What is being asked: Your task is to copy the listing exactly, with the pictures left out.

Material provided:
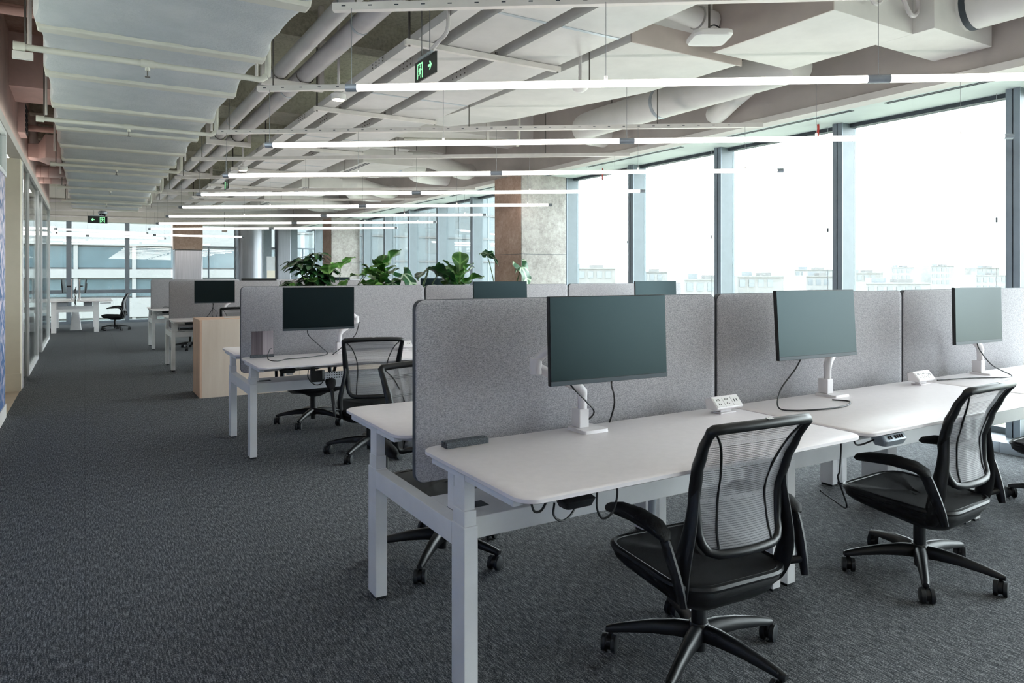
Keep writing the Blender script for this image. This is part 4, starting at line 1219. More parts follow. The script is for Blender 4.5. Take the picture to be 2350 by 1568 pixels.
# ---- slotted rails with linear light tubes
DX, DY = 4.42, -3.06
LT = math.hypot(DX, DY)
AR = math.atan2(DY, DX)
ORD = ('fourth behind the viewpoint', 'third behind the viewpoint', 'second behind the viewpoint', 'overhead at the viewpoint', 'first and nearest in view', 'second in view', 'third in view', 'fourth in view', 'fifth in view', 'sixth in view', 'seventh in view', 'eighth in view')
slot_me = bxm(0, 0.022, -0.0005, 0, -0.003, 0.003).mesh('slot', 'gap_dark', False)
for k in range(-4, 8):
    y = 3.60 + 1.906 * k
    t = thing('slotted_rail', 'thin white slotted steel rail carrying a light tube, ' + ORD[k + 4], 'rail', (1.12, y + 0.08, 2.745), AR, 'slotted rails over the light tubes')
    RL = 5.28
    bxm(0, RL, -0.02, 0.02, -0.02, 0.02).build('channel', 'strut_white', t, smooth=False)
    if 0 <= k <= 2:
        for i in range(36):
            link_mesh('slot', slot_me, t, (0.05 + i * 0.14, -0.0202, 0.002))
    for x in {1: (0.12, 2.5), 2: (0.12, 2.5, 4.3), 3: (0.12, 2.5, 4.3)}.get(k, (0.12, 2.5, 4.6) if k < 4 else (0.12, 2.5)):
        MB().cyl((x, 0, 0.02), (x, 0, ZS - 2.745), 0.005, 8).build('rod', 'rod_dark', t)
    t = thing('linear_light', 'long glowing white light tube hung across the desks, ' + ORD[k + 4], 'light', (1.162, y, 2.31), AR, 'linear light tubes across the office')
    r = 0.019
    half = LT / 2
    for a, b in ((0.06, half - 0.055), (half + 0.055, LT - 0.06)):
        MB().tube([(a, 0, 0), (b, 0, 0)], r, 10).build('tube', 'tube_light', t)
    for a, b in ((0.0, 0.06), (LT - 0.06, LT)):
        MB().tube([(a, 0, 0), (b, 0, 0)], r + 0.0015, 16).build('end_cap', 'cap_grey', t)
    MB().tube([(half - 0.055, 0, 0), (half + 0.055, 0, 0)], r + 0.0015, 16).build('connector', 'cap_grey', t)
    for x in (0.03, half * 0.5, half, half * 1.5, LT - 0.35):
        MB().cyl((x, 0, r), (x, 0, 0.415), 0.0016, 5).build('wire', 'wire_grey', t)
        if x not in (0.03, half):
            MB().cyl((x, 0, r), (x, 0, r + 0.02), 0.009, 8).build('clip', 'ap_white', t)

# far group of tubes beyond the corridor partition
for i, (xa, ya, xb, yb) in enumerate(((-2.4, 17.4, 1.3, 19.2), (-0.6, 20.1, 3.6, 19.7), (-1.8, 20.7, 1.9, 21.6))):
    ang = math.atan2(yb - ya, xb - xa); L_ = math.hypot(xb - xa, yb - ya)
    t = thing('linear_light', 'glowing light tube in front of the far glazing, ' + ('upper one', 'middle one', 'lower one')[i], 'light', (xa, ya, 2.33 + 0.0 * i), ang, 'light tubes at the far end')
    MB().tube([(0.05, 0, 0), (L_ / 2 - 0.04, 0, 0)], 0.022, 8).build('tube', 'tube_light', t)
    MB().tube([(L_ / 2 + 0.04, 0, 0), (L_ - 0.05, 0, 0)], 0.022, 8).build('tube', 'tube_light', t)
    for a, b in ((0, 0.05), (L_ / 2 - 0.04, L_ / 2 + 0.04), (L_ - 0.05, L_)):
        MB().tube([(a, 0, 0), (b, 0, 0)], 0.0235, 12).build('end_cap', 'cap_grey', t)
    for x in (0.03, L_ / 2, L_ - 0.03):
        MB().cyl((x, 0, 0.02), (x, 0, 1.412), 0.0016, 5).build('wire', 'wire_grey', t)

# ---- round downlights on conduits
for i, (x, y, z, lab) in enumerate(((1.785, 5.72, 2.775, 'round warm ceiling lamp under the end of the nearest light tube'), (1.80, 9.92, 2.72, 'round warm ceiling lamp left of the second exit sign'))):
    t = thing('ceiling_downlight', lab, 'lamp', (x, y, z))
    MB().lathe([(0.0, 0.0), (0.052, 0.0), (0.06, 0.004), (0.06, 0.045), (0.055, 0.05), (0.035, 0.052), (0.03, 0.075), (0, 0.075)], n=24).build('housing', 'ap_white', t)
    MB().lathe([(0, -0.002), (0.046, -0.002), (0.046, 0.0), (0, 0.0)], n=24).build('lens', 'warm_lamp', t)
    pts = [(0, 0, 0.07 + 0.02 * k) for k in range(50)]
    MB().tube(pts, [0.011 + 0.0015 * (k % 2) for k in range(50)], 8).build('conduit', 'pipe_grey', t)
t = thing('ceiling_dome_lamp', 'small white domed sensor lamp behind the nearest light tube', 'sensor', (3.17, 4.27, 2.735))
MB().lathe([(0, -0.035), (0.03, -0.03), (0.055, -0.012), (0.06, 0.0), (0.06, 0.02), (0, 0.02)], n=20).build('dome', 'ap_white', t)
pts = [(0, 0, 0.02 + 0.02 * k) for k in range(50)]
MB().tube(pts, [0.012 + 0.0015 * (k % 2) for k in range(50)], 8).build('conduit', 'pipe_grey', t)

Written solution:
Keep writing the Blender script for this image. This is part 4, starting at line 1219. More parts follow. The script is for Blender 4.5. Take the picture to be 2350 by 1568 pixels.
# ---- slotted rails with linear light tubes
DX, DY = 4.42, -3.06
LT = math.hypot(DX, DY)
AR = math.atan2(DY, DX)
ORD = ('fourth behind the viewpoint', 'third behind the viewpoint', 'second behind the viewpoint', 'overhead at the viewpoint', 'first and nearest in view', 'second in view', 'third in view', 'fourth in view', 'fifth in view', 'sixth in view', 'seventh in view', 'eighth in view')
slot_me = bxm(0, 0.022, -0.0005, 0, -0.003, 0.003).mesh('slot', 'gap_dark', False)
for k in range(-4, 8):
    y = 3.60 + 1.906 * k
    t = thing('slotted_rail', 'thin white slotted steel rail carrying a light tube, ' + ORD[k + 4], 'rail', (1.12, y + 0.08, 2.745), AR, 'slotted rails over the light tubes')
    RL = 5.28
    bxm(0, RL, -0.02, 0.02, -0.02, 0.02).build('channel', 'strut_white', t, smooth=False)
    if 0 <= k <= 2:
        for i in range(36):
            link_mesh('slot', slot_me, t, (0.05 + i * 0.14, -0.0202, 0.002))
    for x in {1: (0.12, 2.5), 2: (0.12, 2.5, 4.3), 3: (0.12, 2.5, 4.3)}.get(k, (0.12, 2.5, 4.6) if k < 4 else (0.12, 2.5)):
        MB().cyl((x, 0, 0.02), (x, 0, ZS - 2.745), 0.005, 8).build('rod', 'rod_dark', t)
    t = thing('linear_light', 'long glowing white light tube hung across the desks, ' + ORD[k + 4], 'light', (1.162, y, 2.31), AR, 'linear light tubes across the office')
    r = 0.019
    half = LT / 2
    for a, b in ((0.06, half - 0.055), (half + 0.055, LT - 0.06)):
        MB().tube([(a, 0, 0), (b, 0, 0)], r, 10).build('tube', 'tube_light', t)
    for a, b in ((0.0, 0.06), (LT - 0.06, LT)):
        MB().tube([(a, 0, 0), (b, 0, 0)], r + 0.0015, 16).build('end_cap', 'cap_grey', t)
    MB().tube([(half - 0.055, 0, 0), (half + 0.055, 0, 0)], r + 0.0015, 16).build('connector', 'cap_grey', t)
    for x in (0.03, half * 0.5, half, half * 1.5, LT - 0.35):
        MB().cyl((x, 0, r), (x, 0, 0.415), 0.0016, 5).build('wire', 'wire_grey', t)
        if x not in (0.03, half):
            MB().cyl((x, 0, r), (x, 0, r + 0.02), 0.009, 8).build('clip', 'ap_white', t)

# far group of tubes beyond the corridor partition
for i, (xa, ya, xb, yb) in enumerate(((-2.4, 17.4, 1.3, 19.2), (-0.6, 20.1, 3.6, 19.7), (-1.8, 20.7, 1.9, 21.6))):
    ang = math.atan2(yb - ya, xb - xa); L_ = math.hypot(xb - xa, yb - ya)
    t = thing('linear_light', 'glowing light tube in front of the far glazing, ' + ('upper one', 'middle one', 'lower one')[i], 'light', (xa, ya, 2.33 + 0.0 * i), ang, 'light tubes at the far end')
    MB().tube([(0.05, 0, 0), (L_ / 2 - 0.04, 0, 0)], 0.022, 8).build('tube', 'tube_light', t)
    MB().tube([(L_ / 2 + 0.04, 0, 0), (L_ - 0.05, 0, 0)], 0.022, 8).build('tube', 'tube_light', t)
    for a, b in ((0, 0.05), (L_ / 2 - 0.04, L_ / 2 + 0.04), (L_ - 0.05, L_)):
        MB().tube([(a, 0, 0), (b, 0, 0)], 0.0235, 12).build('end_cap', 'cap_grey', t)
    for x in (0.03, L_ / 2, L_ - 0.03):
        MB().cyl((x, 0, 0.02), (x, 0, 1.412), 0.0016, 5).build('wire', 'wire_grey', t)

# ---- round downlights on conduits
for i, (x, y, z, lab) in enumerate(((1.785, 5.72, 2.775, 'round warm ceiling lamp under the end of the nearest light tube'), (1.80, 9.92, 2.72, 'round warm ceiling lamp left of the second exit sign'))):
    t = thing('ceiling_downlight', lab, 'lamp', (x, y, z))
    MB().lathe([(0.0, 0.0), (0.052, 0.0), (0.06, 0.004), (0.06, 0.045), (0.055, 0.05), (0.035, 0.052), (0.03, 0.075), (0, 0.075)], n=24).build('housing', 'ap_white', t)
    MB().lathe([(0, -0.002), (0.046, -0.002), (0.046, 0.0), (0, 0.0)], n=24).build('lens', 'warm_lamp', t)
    pts = [(0, 0, 0.07 + 0.02 * k) for k in range(50)]
    MB().tube(pts, [0.011 + 0.0015 * (k % 2) for k in range(50)], 8).build('conduit', 'pipe_grey', t)
t = thing('ceiling_dome_lamp', 'small white domed sensor lamp behind the nearest light tube', 'sensor', (3.17, 4.27, 2.735))
MB().lathe([(0, -0.035), (0.03, -0.03), (0.055, -0.012), (0.06, 0.0), (0.06, 0.02), (0, 0.02)], n=20).build('dome', 'ap_white', t)
pts = [(0, 0, 0.02 + 0.02 * k) for k in range(50)]
MB().tube(pts, [0.012 + 0.0015 * (k % 2) for k in range(50)], 8).build('conduit', 'pipe_grey', t)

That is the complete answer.